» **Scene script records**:
■ ■ ■

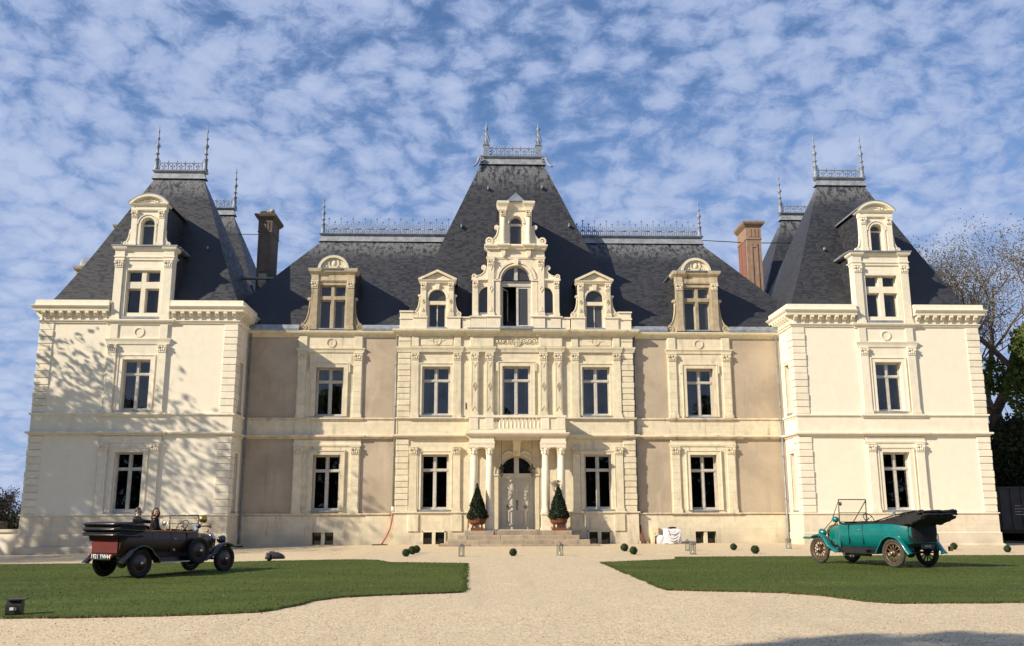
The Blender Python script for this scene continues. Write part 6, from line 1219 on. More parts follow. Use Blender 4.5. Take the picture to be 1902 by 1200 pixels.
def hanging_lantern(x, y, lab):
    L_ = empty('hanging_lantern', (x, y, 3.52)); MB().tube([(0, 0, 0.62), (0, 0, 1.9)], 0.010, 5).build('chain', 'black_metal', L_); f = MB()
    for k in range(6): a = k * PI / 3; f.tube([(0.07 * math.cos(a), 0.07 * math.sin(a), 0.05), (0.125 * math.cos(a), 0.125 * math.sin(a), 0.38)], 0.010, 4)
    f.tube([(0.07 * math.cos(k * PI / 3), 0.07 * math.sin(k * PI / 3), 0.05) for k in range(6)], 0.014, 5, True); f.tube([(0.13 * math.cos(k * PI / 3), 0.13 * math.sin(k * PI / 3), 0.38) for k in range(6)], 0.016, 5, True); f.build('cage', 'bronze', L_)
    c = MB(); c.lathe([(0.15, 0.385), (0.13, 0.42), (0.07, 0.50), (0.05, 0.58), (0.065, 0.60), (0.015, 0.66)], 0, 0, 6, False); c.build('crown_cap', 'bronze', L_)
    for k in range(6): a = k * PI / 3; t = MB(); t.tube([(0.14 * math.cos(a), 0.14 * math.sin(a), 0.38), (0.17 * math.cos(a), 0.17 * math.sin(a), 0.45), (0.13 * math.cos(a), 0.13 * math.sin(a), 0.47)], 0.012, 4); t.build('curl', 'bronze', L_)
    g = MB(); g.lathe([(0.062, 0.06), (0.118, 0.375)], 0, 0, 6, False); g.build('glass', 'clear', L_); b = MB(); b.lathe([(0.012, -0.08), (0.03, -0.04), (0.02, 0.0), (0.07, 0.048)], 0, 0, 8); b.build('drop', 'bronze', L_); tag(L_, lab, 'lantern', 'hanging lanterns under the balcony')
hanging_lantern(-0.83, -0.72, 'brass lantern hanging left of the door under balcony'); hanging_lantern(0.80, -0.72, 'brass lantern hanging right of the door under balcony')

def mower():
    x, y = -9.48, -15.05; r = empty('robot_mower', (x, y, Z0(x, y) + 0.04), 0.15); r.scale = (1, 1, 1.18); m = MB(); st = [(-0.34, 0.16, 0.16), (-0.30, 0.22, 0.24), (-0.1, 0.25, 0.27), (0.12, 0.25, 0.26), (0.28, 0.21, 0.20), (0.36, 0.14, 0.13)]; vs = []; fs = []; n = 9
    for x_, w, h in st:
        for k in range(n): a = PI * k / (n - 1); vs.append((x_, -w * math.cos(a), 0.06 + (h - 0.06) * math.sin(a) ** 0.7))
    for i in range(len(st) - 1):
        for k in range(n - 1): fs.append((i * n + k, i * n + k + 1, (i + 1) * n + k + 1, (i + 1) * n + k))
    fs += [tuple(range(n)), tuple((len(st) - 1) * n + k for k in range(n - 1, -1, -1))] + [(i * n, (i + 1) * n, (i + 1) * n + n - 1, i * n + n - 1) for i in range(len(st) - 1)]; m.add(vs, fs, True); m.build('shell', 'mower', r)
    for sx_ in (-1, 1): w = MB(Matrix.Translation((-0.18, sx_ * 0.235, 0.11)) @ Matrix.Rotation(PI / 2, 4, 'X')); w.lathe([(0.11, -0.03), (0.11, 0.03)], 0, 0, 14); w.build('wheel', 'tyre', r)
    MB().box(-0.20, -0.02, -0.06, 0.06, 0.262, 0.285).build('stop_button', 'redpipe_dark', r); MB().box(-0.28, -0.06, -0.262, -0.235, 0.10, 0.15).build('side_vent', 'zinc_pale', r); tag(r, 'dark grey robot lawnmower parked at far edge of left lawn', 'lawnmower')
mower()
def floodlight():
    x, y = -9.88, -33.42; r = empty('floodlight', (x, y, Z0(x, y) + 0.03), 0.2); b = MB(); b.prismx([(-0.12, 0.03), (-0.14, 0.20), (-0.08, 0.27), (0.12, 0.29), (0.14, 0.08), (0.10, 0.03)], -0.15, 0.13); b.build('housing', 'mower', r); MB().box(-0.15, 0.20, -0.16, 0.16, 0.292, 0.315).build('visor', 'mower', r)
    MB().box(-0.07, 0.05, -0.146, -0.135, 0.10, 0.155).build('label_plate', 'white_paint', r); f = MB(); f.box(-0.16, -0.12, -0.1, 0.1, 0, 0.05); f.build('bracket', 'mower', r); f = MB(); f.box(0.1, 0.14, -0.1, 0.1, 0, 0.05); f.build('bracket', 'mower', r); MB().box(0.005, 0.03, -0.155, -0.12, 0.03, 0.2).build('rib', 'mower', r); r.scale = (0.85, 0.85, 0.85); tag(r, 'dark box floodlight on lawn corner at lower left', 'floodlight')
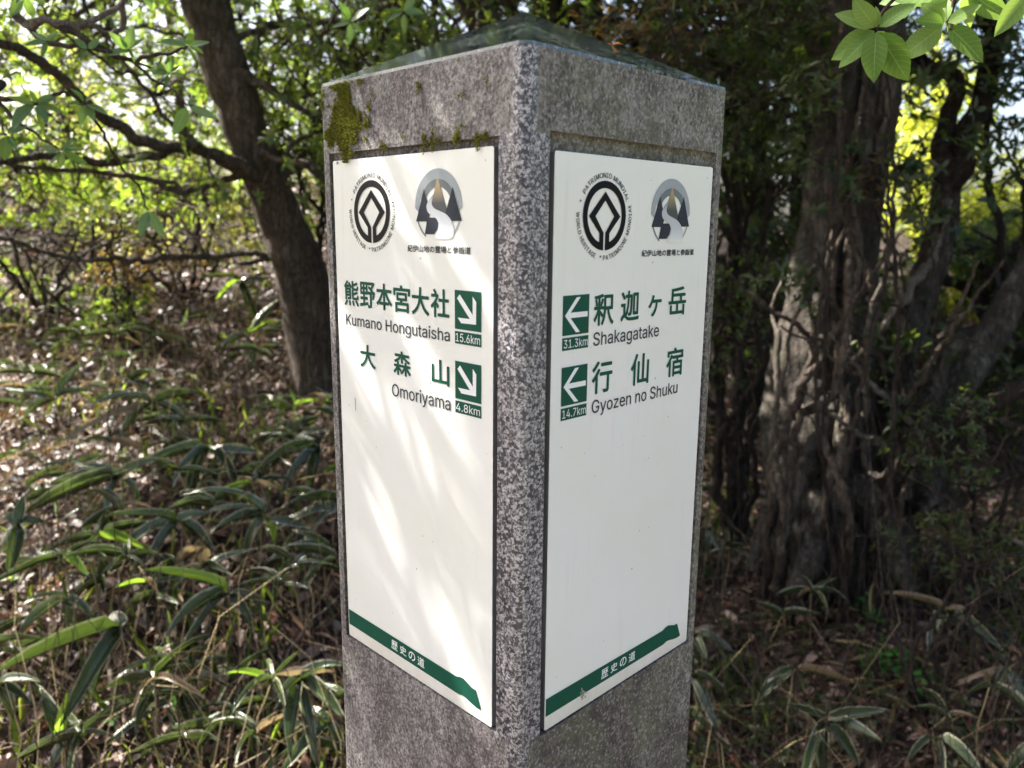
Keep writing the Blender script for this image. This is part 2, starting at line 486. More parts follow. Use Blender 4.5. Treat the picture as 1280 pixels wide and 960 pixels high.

■ ■ ■

» **SET PROBLEM**: Write out the listing above again, exactly, but with no pictures in the copy.

» **RESULT OF THE TASK**:
The Blender Python script for this scene continues. Write part 6, from line 1219 on. More parts follow. Use Blender 4.5. Take the picture to be 1902 by 1200 pixels.
def hanging_lantern(x, y, lab):
    L_ = empty('hanging_lantern', (x, y, 3.52)); MB().tube([(0, 0, 0.62), (0, 0, 1.9)], 0.010, 5).build('chain', 'black_metal', L_); f = MB()
    for k in range(6): a = k * PI / 3; f.tube([(0.07 * math.cos(a), 0.07 * math.sin(a), 0.05), (0.125 * math.cos(a), 0.125 * math.sin(a), 0.38)], 0.010, 4)
    f.tube([(0.07 * math.cos(k * PI / 3), 0.07 * math.sin(k * PI / 3), 0.05) for k in range(6)], 0.014, 5, True); f.tube([(0.13 * math.cos(k * PI / 3), 0.13 * math.sin(k * PI / 3), 0.38) for k in range(6)], 0.016, 5, True); f.build('cage', 'bronze', L_)
    c = MB(); c.lathe([(0.15, 0.385), (0.13, 0.42), (0.07, 0.50), (0.05, 0.58), (0.065, 0.60), (0.015, 0.66)], 0, 0, 6, False); c.build('crown_cap', 'bronze', L_)
    for k in range(6): a = k * PI / 3; t = MB(); t.tube([(0.14 * math.cos(a), 0.14 * math.sin(a), 0.38), (0.17 * math.cos(a), 0.17 * math.sin(a), 0.45), (0.13 * math.cos(a), 0.13 * math.sin(a), 0.47)], 0.012, 4); t.build('curl', 'bronze', L_)
    g = MB(); g.lathe([(0.062, 0.06), (0.118, 0.375)], 0, 0, 6, False); g.build('glass', 'clear', L_); b = MB(); b.lathe([(0.012, -0.08), (0.03, -0.04), (0.02, 0.0), (0.07, 0.048)], 0, 0, 8); b.build('drop', 'bronze', L_); tag(L_, lab, 'lantern', 'hanging lanterns under the balcony')
hanging_lantern(-0.83, -0.72, 'brass lantern hanging left of the door under balcony'); hanging_lantern(0.80, -0.72, 'brass lantern hanging right of the door under balcony')

def mower():
    x, y = -9.48, -15.05; r = empty('robot_mower', (x, y, Z0(x, y) + 0.04), 0.15); r.scale = (1, 1, 1.18); m = MB(); st = [(-0.34, 0.16, 0.16), (-0.30, 0.22, 0.24), (-0.1, 0.25, 0.27), (0.12, 0.25, 0.26), (0.28, 0.21, 0.20), (0.36, 0.14, 0.13)]; vs = []; fs = []; n = 9
    for x_, w, h in st:
        for k in range(n): a = PI * k / (n - 1); vs.append((x_, -w * math.cos(a), 0.06 + (h - 0.06) * math.sin(a) ** 0.7))
    for i in range(len(st) - 1):
        for k in range(n - 1): fs.append((i * n + k, i * n + k + 1, (i + 1) * n + k + 1, (i + 1) * n + k))
    fs += [tuple(range(n)), tuple((len(st) - 1) * n + k for k in range(n - 1, -1, -1))] + [(i * n, (i + 1) * n, (i + 1) * n + n - 1, i * n + n - 1) for i in range(len(st) - 1)]; m.add(vs, fs, True); m.build('shell', 'mower', r)
    for sx_ in (-1, 1): w = MB(Matrix.Translation((-0.18, sx_ * 0.235, 0.11)) @ Matrix.Rotation(PI / 2, 4, 'X')); w.lathe([(0.11, -0.03), (0.11, 0.03)], 0, 0, 14); w.build('wheel', 'tyre', r)
    MB().box(-0.20, -0.02, -0.06, 0.06, 0.262, 0.285).build('stop_button', 'redpipe_dark', r); MB().box(-0.28, -0.06, -0.262, -0.235, 0.10, 0.15).build('side_vent', 'zinc_pale', r); tag(r, 'dark grey robot lawnmower parked at far edge of left lawn', 'lawnmower')
mower()
def floodlight():
    x, y = -9.88, -33.42; r = empty('floodlight', (x, y, Z0(x, y) + 0.03), 0.2); b = MB(); b.prismx([(-0.12, 0.03), (-0.14, 0.20), (-0.08, 0.27), (0.12, 0.29), (0.14, 0.08), (0.10, 0.03)], -0.15, 0.13); b.build('housing', 'mower', r); MB().box(-0.15, 0.20, -0.16, 0.16, 0.292, 0.315).build('visor', 'mower', r)
    MB().box(-0.07, 0.05, -0.146, -0.135, 0.10, 0.155).build('label_plate', 'white_paint', r); f = MB(); f.box(-0.16, -0.12, -0.1, 0.1, 0, 0.05); f.build('bracket', 'mower', r); f = MB(); f.box(0.1, 0.14, -0.1, 0.1, 0, 0.05); f.build('bracket', 'mower', r); MB().box(0.005, 0.03, -0.155, -0.12, 0.03, 0.2).build('rib', 'mower', r); r.scale = (0.85, 0.85, 0.85); tag(r, 'dark box floodlight on lawn corner at lower left', 'floodlight')
Keep writing the Blender script for this image. This is part 2, starting at line 486. More parts follow. Use Blender 4.5. Treat the picture as 1280 pixels wide and 960 pixels high.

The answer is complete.